* begin STORED DATA *
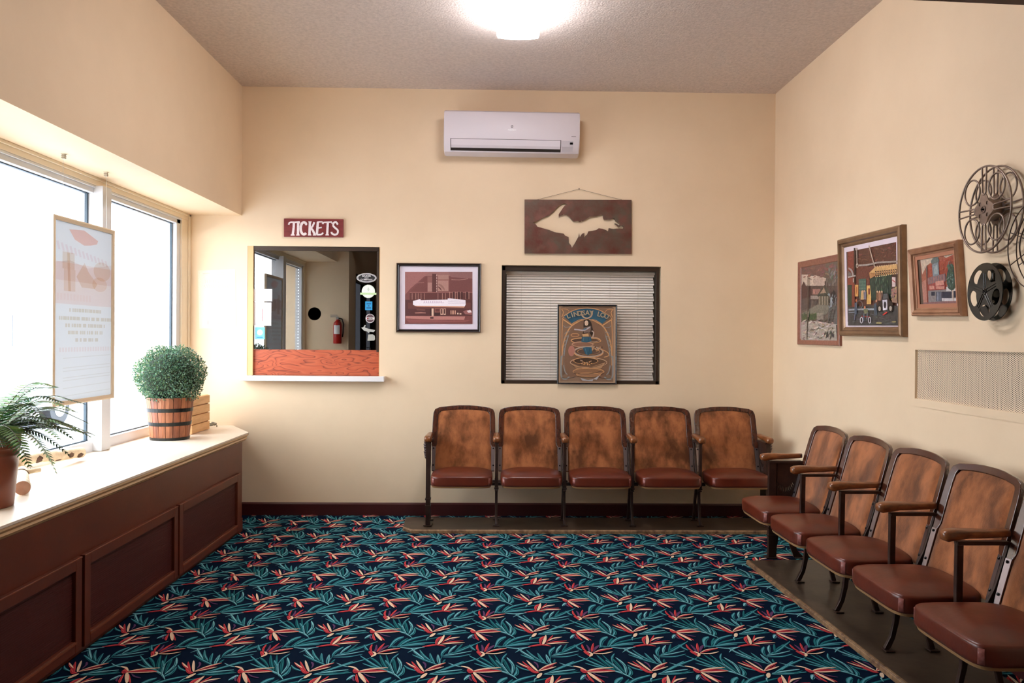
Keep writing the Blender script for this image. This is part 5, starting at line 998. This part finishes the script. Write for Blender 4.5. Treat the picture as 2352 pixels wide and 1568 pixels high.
# ------------------------------------------------------------ outside: street, parked truck, building across
SNOW = mat('pale_pavement', (164, 166, 172), .9)
struct(MB().box(-60, -2.76, -40, 60, -.45, -.40).build('ground', SNOW))
tk_ = empty('parked_truck', (-9.6, 14.6, -.40), 'pale parked pickup truck outside, blown out by daylight', 'truck')
TB = mat('pale_blue_truck_paint', (196, 214, 228), .3, coat=.5); TW = mat('truck_tire', (34, 40, 46), .8); TG = mat('truck_glass', (60, 76, 88), .1)
prof2 = [(-2.6, .35), (-2.6, .95), (-.9, 1.0), (-.75, 1.02), (-.35, 1.55), (.9, 1.58), (1.2, 1.05), (2.4, .98), (2.55, .75), (2.55, .35)]
def arch(c, r): return [(c + r * math.cos(t), .35 + r * math.sin(t)) for t in [math.pi - math.pi * k / 12 for k in range(13)]]
out_ = [prof2[-1]] ; low = [(2.55, .35)] + list(reversed(arch(1.65, .42))) + list(reversed(arch(-1.55, .42))) + [(-2.6, .35)]
poly_ = prof2[1:-1] + low
MB().prism(poly_, -.9, .9, lambda u, v, w: (w, u, v)).build('body', TB, tk_)
MB().prism([(-.62, 1.06), (-.25, 1.46), (.85, 1.48), (1.05, 1.06)], -.91, .91, lambda u, v, w: (w, u, v)).build('side_windows', TG, tk_)
for c in (1.65, -1.55):
    for sx_ in (-.82, .62):
        w_ = MB().loft([[(x, c + .36 * math.cos(2 * math.pi * k / 28), .36 + .36 * math.sin(2 * math.pi * k / 28)) for k in range(28)] for x in (sx_, sx_ + .22)]).build('wheel', TW, tk_)
        MB().loft([[(x, c + .2 * math.cos(2 * math.pi * k / 24), .36 + .2 * math.sin(2 * math.pi * k / 24)) for k in range(24)] for x in (sx_ - .01, sx_ + .23)]).build('hub_cap', ALU, w_)
MB().box(-.85, .85, -2.63, -2.6, .75, .9).build('tail_light', mat('tail_red', (190, 30, 34), .3), tk_)
bd_ = empty('building', (-22, 34, -.4), 'pale building with dark windows across the street, washed out', 'building')
MB().box(-.3, 0, -24, 16, 0, 6.5).build('wall', mat('pale_facade', (206, 200, 196), .8), bd_)
for k in range(12): MB().box(-.02, .03, -22 + k * 3.1, -20.6 + k * 3.1, 1.2, 2.7).build('window', mat('dark_far_window', (52, 56, 66), .3), bd_)
MB().box(0, .5, -24, 16, 3.1, 3.4).build('canopy', mat('far_canopy', (150, 140, 140), .8), bd_)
* end STORED DATA *
DIRECTIVE: Return the whole listing, word for word, and leave out every picture.

OUTPUT BELOW:
Keep writing the Blender script for this image. This is part 5, starting at line 998. This part finishes the script. Write for Blender 4.5. Treat the picture as 2352 pixels wide and 1568 pixels high.
# ------------------------------------------------------------ outside: street, parked truck, building across
SNOW = mat('pale_pavement', (164, 166, 172), .9)
struct(MB().box(-60, -2.76, -40, 60, -.45, -.40).build('ground', SNOW))
tk_ = empty('parked_truck', (-9.6, 14.6, -.40), 'pale parked pickup truck outside, blown out by daylight', 'truck')
TB = mat('pale_blue_truck_paint', (196, 214, 228), .3, coat=.5); TW = mat('truck_tire', (34, 40, 46), .8); TG = mat('truck_glass', (60, 76, 88), .1)
prof2 = [(-2.6, .35), (-2.6, .95), (-.9, 1.0), (-.75, 1.02), (-.35, 1.55), (.9, 1.58), (1.2, 1.05), (2.4, .98), (2.55, .75), (2.55, .35)]
def arch(c, r): return [(c + r * math.cos(t), .35 + r * math.sin(t)) for t in [math.pi - math.pi * k / 12 for k in range(13)]]
out_ = [prof2[-1]] ; low = [(2.55, .35)] + list(reversed(arch(1.65, .42))) + list(reversed(arch(-1.55, .42))) + [(-2.6, .35)]
poly_ = prof2[1:-1] + low
MB().prism(poly_, -.9, .9, lambda u, v, w: (w, u, v)).build('body', TB, tk_)
MB().prism([(-.62, 1.06), (-.25, 1.46), (.85, 1.48), (1.05, 1.06)], -.91, .91, lambda u, v, w: (w, u, v)).build('side_windows', TG, tk_)
for c in (1.65, -1.55):
    for sx_ in (-.82, .62):
        w_ = MB().loft([[(x, c + .36 * math.cos(2 * math.pi * k / 28), .36 + .36 * math.sin(2 * math.pi * k / 28)) for k in range(28)] for x in (sx_, sx_ + .22)]).build('wheel', TW, tk_)
        MB().loft([[(x, c + .2 * math.cos(2 * math.pi * k / 24), .36 + .2 * math.sin(2 * math.pi * k / 24)) for k in range(24)] for x in (sx_ - .01, sx_ + .23)]).build('hub_cap', ALU, w_)
MB().box(-.85, .85, -2.63, -2.6, .75, .9).build('tail_light', mat('tail_red', (190, 30, 34), .3), tk_)
bd_ = empty('building', (-22, 34, -.4), 'pale building with dark windows across the street, washed out', 'building')
MB().box(-.3, 0, -24, 16, 0, 6.5).build('wall', mat('pale_facade', (206, 200, 196), .8), bd_)
for k in range(12): MB().box(-.02, .03, -22 + k * 3.1, -20.6 + k * 3.1, 1.2, 2.7).build('window', mat('dark_far_window', (52, 56, 66), .3), bd_)
MB().box(0, .5, -24, 16, 3.1, 3.4).build('canopy', mat('far_canopy', (150, 140, 140), .8), bd_)